Colm Murphy and Seamus Daly were ordered to face a retrial after they successfully appealed a finding of liability against them in the original case in Belfast High Court.
But their second trial delivered the same outcome in the same court, with judge Mr Justice John Gillen ruling the men were responsible for the 1998 Real IRA attack.
The attack killed 29 people, including a woman pregnant with twins, when a dissident republican car bomb ripped through the Co Tyrone town on 15 August 1998. More than 200 were injured in the blast.
No-one has been criminally convicted of the bombing.
However, in 2009 Murphy, a builder and publican from Dundalk, Co Louth, and Daly, a bricklayer from Culloville, Co Monaghan, and two others were held responsible in the initial civil action taken by some of the bereaved families.
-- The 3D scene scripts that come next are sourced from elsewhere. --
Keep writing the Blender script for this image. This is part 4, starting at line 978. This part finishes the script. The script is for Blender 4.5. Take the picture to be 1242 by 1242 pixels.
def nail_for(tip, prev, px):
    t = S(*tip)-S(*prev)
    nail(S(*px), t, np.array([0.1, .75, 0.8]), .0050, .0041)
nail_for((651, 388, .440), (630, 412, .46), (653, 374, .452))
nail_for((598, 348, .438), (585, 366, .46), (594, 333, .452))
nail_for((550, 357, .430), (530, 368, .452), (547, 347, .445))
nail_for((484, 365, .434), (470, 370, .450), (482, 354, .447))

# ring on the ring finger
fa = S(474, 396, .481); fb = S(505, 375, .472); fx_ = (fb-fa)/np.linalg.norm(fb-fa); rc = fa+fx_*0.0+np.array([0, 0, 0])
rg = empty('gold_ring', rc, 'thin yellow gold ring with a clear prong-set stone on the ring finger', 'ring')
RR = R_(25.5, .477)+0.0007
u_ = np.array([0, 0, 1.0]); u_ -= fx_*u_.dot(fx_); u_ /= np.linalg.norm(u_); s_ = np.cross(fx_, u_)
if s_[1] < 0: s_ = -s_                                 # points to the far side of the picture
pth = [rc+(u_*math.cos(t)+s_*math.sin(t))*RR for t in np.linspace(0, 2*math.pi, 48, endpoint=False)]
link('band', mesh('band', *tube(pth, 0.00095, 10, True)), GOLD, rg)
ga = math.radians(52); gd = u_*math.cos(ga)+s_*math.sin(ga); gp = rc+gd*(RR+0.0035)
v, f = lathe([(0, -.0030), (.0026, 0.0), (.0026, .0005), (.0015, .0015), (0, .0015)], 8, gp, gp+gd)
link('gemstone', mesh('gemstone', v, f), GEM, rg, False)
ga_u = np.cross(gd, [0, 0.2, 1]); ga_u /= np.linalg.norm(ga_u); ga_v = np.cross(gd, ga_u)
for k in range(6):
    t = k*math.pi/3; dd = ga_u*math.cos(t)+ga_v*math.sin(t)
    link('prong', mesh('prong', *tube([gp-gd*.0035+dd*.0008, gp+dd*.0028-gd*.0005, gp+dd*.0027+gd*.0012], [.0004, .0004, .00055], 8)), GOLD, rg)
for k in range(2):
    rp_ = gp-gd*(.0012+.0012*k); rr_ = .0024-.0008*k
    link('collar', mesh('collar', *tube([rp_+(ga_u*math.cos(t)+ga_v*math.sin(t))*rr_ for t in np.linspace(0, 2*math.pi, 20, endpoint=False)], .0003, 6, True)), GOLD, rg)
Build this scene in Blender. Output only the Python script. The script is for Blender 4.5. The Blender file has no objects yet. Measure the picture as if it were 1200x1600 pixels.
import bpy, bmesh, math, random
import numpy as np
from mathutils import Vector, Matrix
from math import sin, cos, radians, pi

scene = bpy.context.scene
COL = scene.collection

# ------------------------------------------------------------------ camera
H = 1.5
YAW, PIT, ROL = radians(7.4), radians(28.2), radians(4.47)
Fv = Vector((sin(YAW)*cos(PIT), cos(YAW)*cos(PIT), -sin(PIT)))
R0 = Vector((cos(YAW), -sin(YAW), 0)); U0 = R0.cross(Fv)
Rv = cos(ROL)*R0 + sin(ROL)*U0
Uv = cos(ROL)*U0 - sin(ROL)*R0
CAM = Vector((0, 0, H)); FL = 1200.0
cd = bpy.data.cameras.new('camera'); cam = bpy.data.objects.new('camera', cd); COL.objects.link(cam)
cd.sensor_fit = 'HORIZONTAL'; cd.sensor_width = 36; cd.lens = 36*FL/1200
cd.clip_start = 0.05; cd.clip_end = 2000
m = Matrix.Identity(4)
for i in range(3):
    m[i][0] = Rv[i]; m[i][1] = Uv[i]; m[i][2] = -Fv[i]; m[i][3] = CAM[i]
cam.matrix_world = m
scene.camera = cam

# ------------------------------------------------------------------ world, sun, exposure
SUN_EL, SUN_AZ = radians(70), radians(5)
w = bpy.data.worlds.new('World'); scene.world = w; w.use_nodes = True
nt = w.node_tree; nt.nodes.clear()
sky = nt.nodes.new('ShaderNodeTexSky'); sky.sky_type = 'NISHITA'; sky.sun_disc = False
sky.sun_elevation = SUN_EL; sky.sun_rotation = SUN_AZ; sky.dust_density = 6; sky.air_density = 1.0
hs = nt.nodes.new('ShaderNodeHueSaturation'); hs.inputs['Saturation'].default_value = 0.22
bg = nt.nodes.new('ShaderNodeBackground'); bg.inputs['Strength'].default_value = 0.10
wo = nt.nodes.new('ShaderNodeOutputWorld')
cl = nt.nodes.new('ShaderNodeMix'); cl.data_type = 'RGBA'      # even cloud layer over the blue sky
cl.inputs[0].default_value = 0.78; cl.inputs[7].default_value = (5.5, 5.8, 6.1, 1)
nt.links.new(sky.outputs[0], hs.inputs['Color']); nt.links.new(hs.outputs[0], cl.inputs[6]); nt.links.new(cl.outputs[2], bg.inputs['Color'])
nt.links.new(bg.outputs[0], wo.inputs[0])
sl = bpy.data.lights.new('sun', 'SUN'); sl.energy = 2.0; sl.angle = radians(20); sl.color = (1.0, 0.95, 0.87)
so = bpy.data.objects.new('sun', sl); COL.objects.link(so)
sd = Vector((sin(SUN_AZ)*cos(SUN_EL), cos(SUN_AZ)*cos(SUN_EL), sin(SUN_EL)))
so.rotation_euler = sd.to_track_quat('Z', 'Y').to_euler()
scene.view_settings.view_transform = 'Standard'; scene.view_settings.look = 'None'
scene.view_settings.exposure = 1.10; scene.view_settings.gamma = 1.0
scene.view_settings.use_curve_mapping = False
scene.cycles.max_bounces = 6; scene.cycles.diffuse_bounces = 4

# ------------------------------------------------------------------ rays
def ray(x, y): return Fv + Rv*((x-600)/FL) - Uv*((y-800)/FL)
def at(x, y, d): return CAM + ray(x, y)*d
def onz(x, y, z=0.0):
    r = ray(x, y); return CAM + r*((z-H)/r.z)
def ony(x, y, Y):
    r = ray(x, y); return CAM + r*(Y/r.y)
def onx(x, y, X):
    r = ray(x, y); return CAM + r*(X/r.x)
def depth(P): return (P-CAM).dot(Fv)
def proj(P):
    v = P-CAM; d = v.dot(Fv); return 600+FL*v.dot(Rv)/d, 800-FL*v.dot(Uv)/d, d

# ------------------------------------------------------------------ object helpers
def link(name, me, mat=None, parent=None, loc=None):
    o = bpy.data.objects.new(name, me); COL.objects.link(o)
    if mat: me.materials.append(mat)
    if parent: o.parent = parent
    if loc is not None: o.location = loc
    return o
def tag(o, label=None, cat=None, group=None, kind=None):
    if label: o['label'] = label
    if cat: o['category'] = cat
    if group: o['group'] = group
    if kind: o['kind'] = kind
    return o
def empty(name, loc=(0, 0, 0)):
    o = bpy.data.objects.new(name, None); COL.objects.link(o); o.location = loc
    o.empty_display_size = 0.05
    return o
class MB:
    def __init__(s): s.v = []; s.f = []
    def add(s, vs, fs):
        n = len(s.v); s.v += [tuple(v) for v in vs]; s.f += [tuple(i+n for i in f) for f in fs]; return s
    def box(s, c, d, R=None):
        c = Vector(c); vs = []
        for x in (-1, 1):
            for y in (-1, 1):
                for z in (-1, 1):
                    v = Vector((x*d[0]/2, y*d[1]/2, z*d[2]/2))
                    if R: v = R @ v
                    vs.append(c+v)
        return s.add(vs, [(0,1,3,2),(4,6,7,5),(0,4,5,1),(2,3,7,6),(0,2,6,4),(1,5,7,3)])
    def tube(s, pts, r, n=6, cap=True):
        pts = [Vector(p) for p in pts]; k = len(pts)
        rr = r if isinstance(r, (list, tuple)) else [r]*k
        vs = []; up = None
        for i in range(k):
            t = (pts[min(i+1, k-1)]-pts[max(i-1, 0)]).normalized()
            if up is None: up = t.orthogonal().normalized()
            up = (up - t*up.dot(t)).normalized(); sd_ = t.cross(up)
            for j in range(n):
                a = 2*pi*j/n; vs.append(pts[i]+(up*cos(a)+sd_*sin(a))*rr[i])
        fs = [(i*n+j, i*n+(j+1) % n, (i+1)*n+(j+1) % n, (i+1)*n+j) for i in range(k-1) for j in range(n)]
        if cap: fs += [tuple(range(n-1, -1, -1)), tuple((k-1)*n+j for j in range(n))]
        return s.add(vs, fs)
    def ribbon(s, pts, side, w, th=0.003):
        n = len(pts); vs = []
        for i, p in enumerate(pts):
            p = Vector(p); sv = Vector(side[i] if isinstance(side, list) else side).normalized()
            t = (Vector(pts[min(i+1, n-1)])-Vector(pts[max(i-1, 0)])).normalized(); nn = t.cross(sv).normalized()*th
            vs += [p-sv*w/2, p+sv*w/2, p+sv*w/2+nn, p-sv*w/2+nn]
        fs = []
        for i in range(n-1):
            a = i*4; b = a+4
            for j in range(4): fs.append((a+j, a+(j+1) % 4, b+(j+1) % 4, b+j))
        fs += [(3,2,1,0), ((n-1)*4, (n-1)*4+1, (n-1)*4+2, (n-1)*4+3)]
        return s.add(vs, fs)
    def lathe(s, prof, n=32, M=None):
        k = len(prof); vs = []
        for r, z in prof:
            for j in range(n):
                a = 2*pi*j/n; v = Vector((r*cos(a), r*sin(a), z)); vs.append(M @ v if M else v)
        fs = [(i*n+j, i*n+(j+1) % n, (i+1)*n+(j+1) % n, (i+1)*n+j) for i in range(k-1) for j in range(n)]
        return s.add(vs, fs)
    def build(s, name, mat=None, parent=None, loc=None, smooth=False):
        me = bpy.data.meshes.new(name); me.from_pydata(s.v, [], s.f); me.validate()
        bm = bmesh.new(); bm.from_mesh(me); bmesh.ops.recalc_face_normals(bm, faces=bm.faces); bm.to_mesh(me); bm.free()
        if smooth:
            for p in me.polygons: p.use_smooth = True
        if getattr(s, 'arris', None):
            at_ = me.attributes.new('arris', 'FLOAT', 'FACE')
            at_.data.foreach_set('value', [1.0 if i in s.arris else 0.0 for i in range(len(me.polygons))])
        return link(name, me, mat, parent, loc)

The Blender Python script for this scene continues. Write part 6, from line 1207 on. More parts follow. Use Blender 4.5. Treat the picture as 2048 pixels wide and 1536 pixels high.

Along with Real IRA leader Michael McKevitt and Co Louth republican Liam Campbell, the men were ordered to pay £1.6m in damages.
McKevitt, who is serving a 20-year prison sentence in the Republic of Ireland for directing terrorism, and Campbell, who recently successfully fought extradition proceedings to Lithuania on arms smuggling charges, failed in their bids to overturn the Omagh civil judgment.
They are now seeking to have their case heard in the European Court of Human Rights.
Murphy and Daly's appeals were upheld, but both men were ordered to face another trial.
The retrial started in January and finished last month, with Mr Justice Gillen delivering his reserved judgment today.